Typing out words is so much easier than allowing them the freedom to float out of my mouth. I’m not a talker, unless I know you, and then lucky you, I don’t shut up. Just ask my husband; poor guy. What do I share? Family? Dog? Work? Religion? Writing? My Asperger’s? Working out, and my losing weight? My love of reading? Okay, there you have it, all the thing I enjoy. Well, there are other things, but I won’t go there.

Right now I’m reading, Run the Risk, by Lori Foster. An enjoyable, juicy read. I guess I’ll never outgrow my love of romance novels. It must be that female thing. But I have gotten into thrillers; mostly spy ones. Has anyone read Mark Greaney or Vince Flynn novels? I have a wonderful habit of purchasing most of my books through a thrift shop. I know, it’s not helping the booksellers, but it is a fantastic opportunity to increase my collection, which is about 230 books at present. And those are only the fiction ones. I try to spend anywhere from 30 minutes to an hour reading per day. I believe that good writers are enthusiastic readers. The first books that really got me wanting to be a writer were the works by S.E. Hinton. Also fell in love with To Kill A Mockingbird. An awesome read. Also a great classic, to me, is Pearl Buck’s The Good Earth. So, that’s the reading part of the post.

Now back to my regularly scheduled post, what to write about. There are too many situations in this life that pop up on a daily basis to blog about. Kids get sick. Spouse loses job. Fight with a good friend. Dog gets skunked. This last one happened to us, twice, in the seven years we have our current dog. Or you can discuss serious issues about religion or the state of the nation. I enjoy writing about happy topics. To try and cheer others up. There’s enough sadness and pain floating out there already so why add to it. Alright, before I go off on another tangent, I’m writing about a lot of nothing probably. But it’ll get better, I promise. I’ll keep you all informed of my writing progress and when I submit work for publication. Maybe you can give me moral support, since us writers know how painful a rejection letter is.

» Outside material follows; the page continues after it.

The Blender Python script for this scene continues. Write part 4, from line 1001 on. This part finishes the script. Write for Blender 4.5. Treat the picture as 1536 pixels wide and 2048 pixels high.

Well, that is all for now. I’d like to write something on a weekly basis. I have to be consistent in this. Make time for the things you like, I’ve been told. Don’t put off until tomorrow what you can do today. Right? Let me know how I can improve this blog. Let me know what you’re currently reading or writing. We can encourage each other. Until next time, happy writing.

Guilt, guilt, go away!

Here I go again with the guilt. I’m up at 4 or 4:30 A.M. but I don’t always know whether I should get up or not. Why? Because laying next to me is my dear husband, fast asleep. It’s: do I get up and not be here when he wakes up, or do I just stay here and try to fall back asleep for another hour or so? Trying my best to be a good wife, I at least make it a point to go to bed at the same time as he does. But I am a morning-person, always have been. So needless to say I’ve stayed in bed the past few days, shunning my early-morning quiet time/writing time. In addition to that, the time of year isn’t helping much either since the sun rises later now. During the summer, when the sun is up a lot earlier, it’s not as difficult for me to drag my butt out of the warm bed and shuffle down the hall to the kitchen table where my laptop sits, waiting.

So I discussed this situation over with my husband, and he said he was fine with it. That was a relief. I don’t want to feel guilty about my writing. I want to have a clear head to think up clever plot lines and character sketches. I do not want to bog down the old brain with feelings of remorse or uncertainty. What do I do? Can I even fall back to sleep? So, tomorrow, bright and (very) early, I will bounce, okay, perhaps that’s not accurate…stumble is probably a much better word choice…and shuffle down the hall and into the kitchen to the table where my laptop waits. I think that my brain does work better in the early morning when it’s nice and quiet in the house, for the time being. With my husband and two grown sons, and a mangy mutt, the house doesn’t remain that way for too long.

I’m ready for tomorrow morning. I’m ready to write. I’m ready to start the day off right with creativity and coffee; lots and lots of coffee. And when the day is done, I will be bathed in a joyous sense of accomplishment. Thank you, dear. Thank you, brain. I’m always happiest when everything flow together nicely.

On a side note: I recently went to one of our thrift stores and purchased a few books. I got another Vince Flynn, Alex Berenson, and Joseph Wambaugh to add to my growing collection. Okay, I hope I spelled Wambaugh correctly. And currently I am reading another fantastic romance by Lori Foster, Run the Risk. Well, friends, that’s it for now. Happy Writing and happy reading. If you’re like me, you aren’t happy if you don’t get at least a half hour to read a good book. What are you reading right now?